The UK will try to convince the incoming US administration of Donald Trump that it should take climate change seriously, climate minister Nick Hurd said on Tuesday.
“The Trump election is a challenge but there has been a clear gear change in global climate efforts,” Hurd told MPs at a hearing in parliament, Climate Home reported.
Britain would “do what we can to influence others, and as the foreign secretary [Boris Johnson] makes clear, that includes the US administration”.
During the campaign for the presidency, Trump said he would “cancel” the UN’s new climate pact and has since chosen a number of climate deniers for senior positions in his Cabinet.

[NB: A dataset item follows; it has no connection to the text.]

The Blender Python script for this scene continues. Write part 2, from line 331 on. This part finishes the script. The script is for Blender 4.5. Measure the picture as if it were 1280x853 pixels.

He has described climate change as a hoax perpetrated by the Chinese “to hurt US manufacturing”.
But Hurd warned against making early assumptions on what the president-elect might do next, in what he described as an “opaque” situation.
“I don’t know what they will do; only those in his intimate circle know, and there’s obviously some risk,” he said. “When we see the reality of plans, then the international community will respond.”
Lead UK climate negotiator, Archie Young, said the UK would “speak truth” to the US.
“As friends, we will obviously hope to cooperate,” he added.
Hurd described the Trump election as a “very large rock chucked in a pool” but said talks with China, India and Brazil among other emerging economies convinced him the Paris deal would survive.
“[The UN COP22 summit] could have just gone into hysterics but the work went on and that sent a message this is a serious process that has a pressing timetable,” he said.
The 2016 UN Climate Change Conference, or COP22, was held in November in Marrakech, Morocco.
Praising the Obama administration for its leadership on securing the Paris deal, a pact on potent gases called HFCs and another on aviation emissions, Hurd added others may now have to lead.
“Think of long distance bicycle races in Olympics; we are seeing the formation of a large peloton,” he said.
“It’s important that major economies are in front but if the reality is the US slips back a bit that’s not the end of the world, if the peloton is continuing to press on in broadly same pace.”